Giles Fraser's now-notorious piece has copped a ton of stick. This is justified, but nobody has articulated my own discontent with it.

Fraser does raise some important questions. His assertion that care work should be done within the family (I'll gloss over his sexism) echoes a point made by Michael Sandel and before him Michael Walzer, that some activities should not be monetized, that to do so drains them of their essential meaning, of love and intimacy.

In itself, this is a reasonable claim. But Fraser misses two things. One is that there's another value here - efficiency. The division of labour can benefit everyone: employing carers can free up children to do other things, and allow older people with special needs to get specialist help. The other thing Fraser misses is the empirical evidence. Do paid carers really diminish love, intimacy and community? Or might it be that they do the opposite: they widen the social circle of the older person, and might improve family relationships by taking stressful interactions out of them. Elephant

Fraser's claim that social mobility and freedom of movement "could not have been better designed to spread misery and unhappiness" also speaks to an important possible trade-off - that perhaps freedom does reduce happiness: for example, American women's happiness seems to have fallen since the 70s whilst their career options have increased.

What Fraser is alluding to here is getting at here is Pitirim Sorokin's dissociative hypothesis - the idea that people who are upwardly socially mobile suffer a sense of isolation from being uprooted.
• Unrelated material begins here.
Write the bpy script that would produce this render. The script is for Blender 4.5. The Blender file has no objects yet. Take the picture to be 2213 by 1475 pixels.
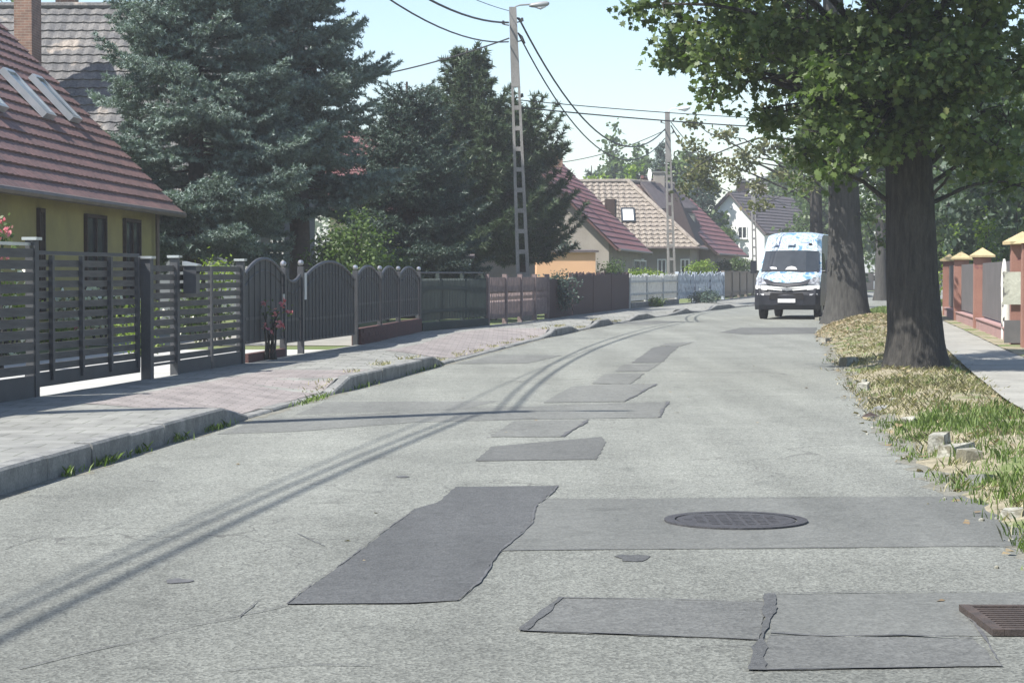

And again, he ignores the empirical evidence. Tak Wing Chan, for example, has found the opposite:

On a range of social relational indicators as well as on several direct measures of well‐being, the upwardly mobile tend to do as well as, and in many cases better than, those who are immobile in the working class.

Personally, I was surprised by this: my experience was consistent with Sorokin's theory. And we might quibble with this finding. It's based upon a curious definition of class mobility - as movement from the working class to salariat - and so might not capture the dislocation that the extremely upwardly mobile suffer. The IFS, for example, has shown that men from poor families are more likely to be single in later life even if their incomes rise. And we might ask whether what's true of past generations is true now: the fact that young graduates almost universally want radical social change might speak to disappointment at what mobility has given them.

Again, though, Fraser doesn't address this evidence. Faced with tricky trade-offs between values, all he does is assert a preference. It's as if he wants to vindicate Alasdair MacIntyre's claim that we have lost the ability to talk coherently about morality.

But there's something else Fraser misses - capitalism.

There's a big difference between care work being done by dedicated professionals with big support networks and it being done by over-stressed minimum wage workers rushing from client to client. Neoliberal capitalism (and Tory/centrist austerity) gives us the latter, not the former.

And the mobility which Fraser berates isn't wholly a matter of people choosing to become "rootless Ronin". It's also a response to the failure of capitalism to provide decent jobs near to where people live.

Brexit, of course - and especially the no-deal Brexit Fraser wants - will of course exacerbate both these problems. A weaker economy means worse job opportunities and less chance of higher public spending on social care.

In this respect, Fraser has given us an example of what most non-leftist political discourse is about. It's a form of displacement activity, an attempt to blame anything for our current predicament except the failures of capitalism.